**Written instruction:** Find each line with "picture" and copy it.

-------

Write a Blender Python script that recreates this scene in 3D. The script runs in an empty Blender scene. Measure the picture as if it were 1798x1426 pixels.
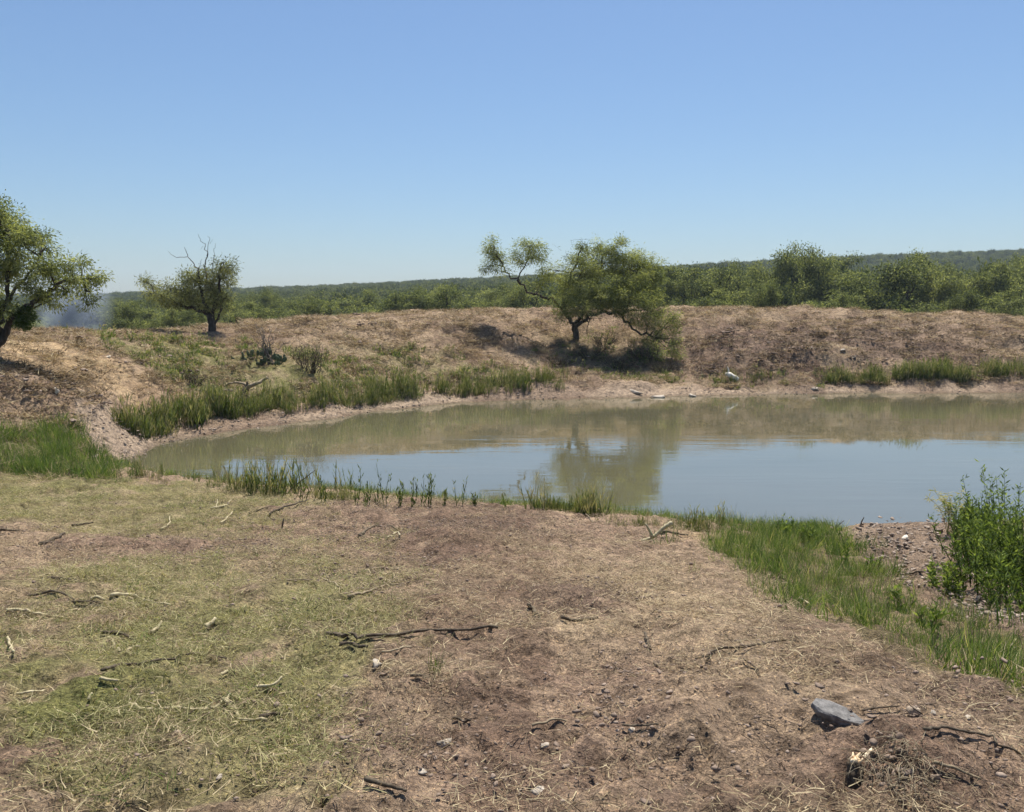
import bpy, math, random
import numpy as np
from mathutils import Vector

random.seed(7)
S = bpy.context.scene
COL = S.collection
R = math.radians

# ------------------------------------------------------------------ camera, sky, sun, exposure
CAM_H = 3.5
F = 1500.0                      # focal length in pixels of a 1798 px wide picture
CX, CY, HOR = 899.0, 713.0, 545.0
PITCH = math.atan((CY - HOR) / F)
cam_d = bpy.data.cameras.new('camera')
cam = bpy.data.objects.new('camera', cam_d)
COL.objects.link(cam)
cam.location = (0, 0, CAM_H)
cam.rotation_euler = (math.pi / 2 - PITCH, 0, 0)
cam_d.sensor_width = 36
cam_d.lens = F / 1798.0 * 36
cam_d.clip_end = 6000
S.camera = cam

SUN_EL, SUN_AZ = R(66), R(14)    # azimuth from +Y towards +X
w = bpy.data.worlds.new('World')
S.world = w
w.use_nodes = True
nt = w.node_tree
sky = nt.nodes.new('ShaderNodeTexSky')
sky.sky_type = 'NISHITA'
sky.sun_disc = False
sky.sun_elevation = SUN_EL
sky.sun_rotation = SUN_AZ
sky.altitude = 2500
sky.air_density = 1.6
sky.dust_density = 5.0
sky.ozone_density = 8.0
bg = nt.nodes['Background']
bg.inputs[1].default_value = 0.066
nt.links.new(sky.outputs[0], bg.inputs[0])

sd = bpy.data.lights.new('sun', 'SUN')
sd.energy = 4.7
sd.angle = R(0.53)
sd.color = (1.0, 0.95, 0.86)
sun = bpy.data.objects.new('sun', sd)
COL.objects.link(sun)
sv = Vector((math.sin(SUN_AZ) * math.cos(SUN_EL), math.cos(SUN_AZ) * math.cos(SUN_EL), math.sin(SUN_EL)))
sun.rotation_euler = sv.to_track_quat('Z', 'Y').to_euler()
sun.location = (20, 80, 120)

S.view_settings.view_transform = 'Standard'
S.view_settings.look = 'None'
S.view_settings.gamma = 1
S.view_settings.use_curve_mapping = False
S.view_settings.exposure = 0.78
S.render.engine = 'CYCLES'
S.cycles.max_bounces = 6
S.cycles.diffuse_bounces = 3
S.cycles.transparent_max_bounces = 8
S.cycles.volume_bounces = 0
S.cycles.use_adaptive_sampling = True
S.cycles.adaptive_threshold = 0.025

# ------------------------------------------------------------------ maths helpers
ca, sa = math.cos(PITCH), math.sin(PITCH)

def ray(px, py):
    a = (px - CX) / F
    b = -(py - CY) / F
    return np.array([a, ca + b * sa, -sa + b * ca])

def at(px, py, d):
    """world point seen at a pixel at depth y = d"""
    r = ray(px, py)
    return np.array([0, 0, CAM_H]) + r * (d / r[1])

def shore(px, py):
    r = ray(px, py)
    return np.array([0, 0, CAM_H]) + r * (-CAM_H / r[2])

def hash2(ix, iy, seed):
    n = (ix.astype(np.int64) * 374761393 + iy.astype(np.int64) * 668265263 + seed * 974634777) & 0x7fffffff
    n = ((n ^ (n >> 13)) * 1274126177) & 0x7fffffff
    n = n ^ (n >> 16)
    return (n & 0xffff) / 65535.0

def vnoise(x, y, seed=0):
    x = np.asarray(x, float); y = np.asarray(y, float)
    ix = np.floor(x); iy = np.floor(y)
    fx = x - ix; fy = y - iy
    fx = fx * fx * fx * (fx * (fx * 6 - 15) + 10); fy = fy * fy * fy * (fy * (fy * 6 - 15) + 10)
    a = hash2(ix, iy, seed); b = hash2(ix + 1, iy, seed)
    c = hash2(ix, iy + 1, seed); d = hash2(ix + 1, iy + 1, seed)
    return (a + (b - a) * fx) * (1 - fy) + (c + (d - c) * fx) * fy

def fbm(x, y, oct=4, seed=0):
    s = 0; amp = 0.5; tot = 0
    for k in range(oct):
        c, sn = math.cos(0.7 * k), math.sin(0.7 * k)
        f = 2.03 ** k
        s = s + amp * vnoise((c * x - sn * y) * f + 17 * k, (sn * x + c * y) * f - 9 * k, seed + k)
        tot += amp; amp *= 0.5
    return s / tot

def sstep(a, b, x):
    t = np.clip((np.asarray(x, float) - a) / (b - a), 0, 1)
    return t * t * (3 - 2 * t)

# ------------------------------------------------------------------ terrain control points (thin plate spline)
CP = []
def cp(p):
    CP.append(p)
far_px = [(215, 815), (255, 792), (330, 772), (440, 753), (560, 739), (700, 719), (830, 706), (960, 701), (1100, 698),
          (1300, 695), (1500, 691), (1700, 691), (1900, 689)]
near_px = [(300, 845), (420, 858), (560, 868), (700, 876), (850, 886), (950, 896), (1080, 906), (1200, 916), (1330, 926),
           (1440, 928), (1530, 919), (1640, 917), (1800, 915), (2050, 912)]
farS = [shore(*p) for p in far_px]
nearS = [shore(*p) for p in near_px]
for p in farS + nearS: cp(p)
for p in farS[2:]: cp(p + np.array([0.35, -1.4, -0.35]))
for p in nearS[1:]: cp(p + np.array([0.1, 1.3, -0.35]))
for x, y, z in [(-4, 21, -.7), (0, 24, -.9), (6, 25, -1), (12, 25, -1), (19, 25, -1), (26.5, 24, -.3), (24, 32, -.5),
                (28.5, 24, .3), (29, 32, .5), (30, 15, .6), (33, 24, 1.6)]:
    cp(np.array([x, y, z]))
# near ground, from under the photographer down to the water
for x, y, z in [(-3, -5, 2.0), (3, -5, 2.0), (0, 0, 1.92), (-3, 2.5, 1.85), (0, 2.7, 1.88), (2.6, 3, 1.82), (-3.5, 5, 1.58), (0, 5, 1.58),
                (2.2, 4.6, 1.62), (-5, 8, 1.12), (0, 8, 1.1), (1.8, 7.6, 1.1), (-6, 11.5, .72), (-2, 11.5, .66), (1, 11, .62), (2.6, 10.2, .6),
                (-9, 12, .8), (-5, 15.2, .36), (-2, 14.2, .34), (0, 13.6, .33), (2.0, 12.9, .32), (-7.6, 16.5, .45),
                (3.6, 11.6, .32), (4.6, 11.4, .2), (6.6, 11.0, .3), (4.8, 8.3, .52), (5.6, 9.4, .42), (3.4, 5.2, 1.2), (4.6, 5.6, 1.1),
                (3.2, 7.2, .85), (7.5, 8, .7), (9, 12, .35), (13, 9, 1.0), (18, 12, .7), (8, 3, 1.6), (-9, 4, 1.9)]:
    cp(np.array([x, y, z]))
# left bank
for px, py, d in [(0, 845, 14.6), (0, 745, 18.6), (100, 745, 19.1), (140, 790, 17.6), (190, 828, 17.4), (160, 720, 20.8), (60, 690, 20.0), (0, 655, 21), (120, 650, 23.5),
                  (0, 600, 24), (-120, 612, 24), (-300, 640, 22.5), (180, 590, 29), (375, 583, 35), (540, 573, 37.5),
                  (220, 700, 24.2), (300, 650, 27.4), (230, 755, 22.4), (430, 690, 28.2), (455, 640, 31), (545, 650, 31.2), (700, 650, 34.4), (620, 690, 31), (700, 563, 40)]:
    cp(at(px, py, d))
# far bank up to its crest
for px, py, d in [(850, 552, 43), (970, 546, 45), (1150, 541, 46), (1300, 541, 46), (1450, 541, 46), (1550, 547, 46), (1700, 553, 46), (1798, 561, 45),
                  (1950, 575, 45), (2200, 590, 44),
                  (900, 650, 36.5), (1050, 655, 37.4), (1013, 598, 41), (1200, 655, 37.8), (1300, 610, 40), (1300, 660, 37.6), (1500, 625, 39),
                  (1500, 660, 37.7), (1700, 630, 39), (1700, 662, 37.7), (1900, 640, 39), (850, 600, 39.3), (1150, 590, 41.8), (1600, 585, 42), (1400, 570, 43.4)]:
    cp(at(px, py, d))
# behind the crest
for x in (-34, -20, -5, 10, 25, 42):
    cp(np.array([x, 54 if x > -15 else 42, 1.3])); cp(np.array([x, 68, 0.4]))
CP = np.array(CP)

def tps_fit(P):
    n = len(P)
    X = P[:, :2] / 10.0
    d2 = ((X[:, None] - X[None]) ** 2).sum(-1)
    K = 0.5 * d2 * np.log(d2 + 1e-12)
    K[np.arange(n), np.arange(n)] = 0.004
    A = np.zeros((n + 3, n + 3))
    A[:n, :n] = K; A[:n, n] = 1; A[:n, n + 1:] = X
    A[n, :n] = 1; A[n + 1:, :n] = X.T
    b = np.zeros(n + 3); b[:n] = P[:, 2]
    return X, np.linalg.solve(A, b)
TX, TW = tps_fit(CP)

RIDGE = np.array([(-400, 520), (0, 518), (170, 516), (420, 506), (600, 500), (830, 489), (1000, 480), (1180, 468), (1400, 455), (1600, 447), (1798, 440), (2300, 430)], float)

def far_ground(x, y):
    px = CX + F * x / np.maximum(y, 30)
    rp = np.interp(px, RIDGE[:, 0], RIDGE[:, 1])
    top = CAM_H + (HOR - rp) / F * 720 - 6.0
    t = sstep(90, 720, y)
    return 0.3 + (top - 0.3) * (0.55 * t + 0.45 * t * t) - 14 * sstep(760, 1500, y)

def tps(x, y):
    x = np.asarray(x, float); y = np.asarray(y, float)
    sh = x.shape
    x = x.ravel() / 10; y = y.ravel() / 10
    out = np.empty_like(x)
    n = len(TX)
    for i in range(0, len(x), 40000):
        a = x[i:i + 40000]; b = y[i:i + 40000]
        d2 = (a[:, None] - TX[None, :, 0]) ** 2 + (b[:, None] - TX[None, :, 1]) ** 2
        out[i:i + 40000] = (0.5 * d2 * np.log(d2 + 1e-12)) @ TW[:n] + TW[n] + TW[n + 1] * a + TW[n + 2] * b
    return out.reshape(sh)

def base_h(x, y):
    x = np.asarray(x, float); y = np.asarray(y, float)
    t = sstep(52, 66, y)
    z = tps(x, np.minimum(y, 70))
    return z * (1 - t) + far_ground(x, y) * t

def ground(px, py, hf=None):
    """first ground point on the line of sight through a pixel"""
    hf = hf or base_h
    r = ray(px, py)
    d = np.geomspace(1.8, 75, 500)
    k = d / r[1]
    x = r[0] * k; y = d; z = CAM_H + r[2] * k
    h = hf(x, y)
    below = np.nonzero(z < h)[0]
    if len(below) == 0:
        i = int(np.argmin(z - h))
        return np.array([x[i], y[i], h[i]])
    i = below[0]
    if i == 0: return np.array([x[0], y[0], h[0]])
    e0 = z[i - 1] - h[i - 1]; e1 = h[i] - z[i]
    t = e0 / (e0 + e1 + 1e-9)
    d1 = d[i - 1] + (d[i] - d[i - 1]) * t
    X = r[0] * d1 / r[1]
    return np.array([X, d1, float(hf(np.array([X]), np.array([d1]))[0])])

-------

**Finished answer:**
Write a Blender Python script that recreates this scene in 3D. The script runs in an empty Blender scene. Measure the picture as if it were 1798x1426 pixels.
F = 1500.0                      # focal length in pixels of a 1798 px wide picture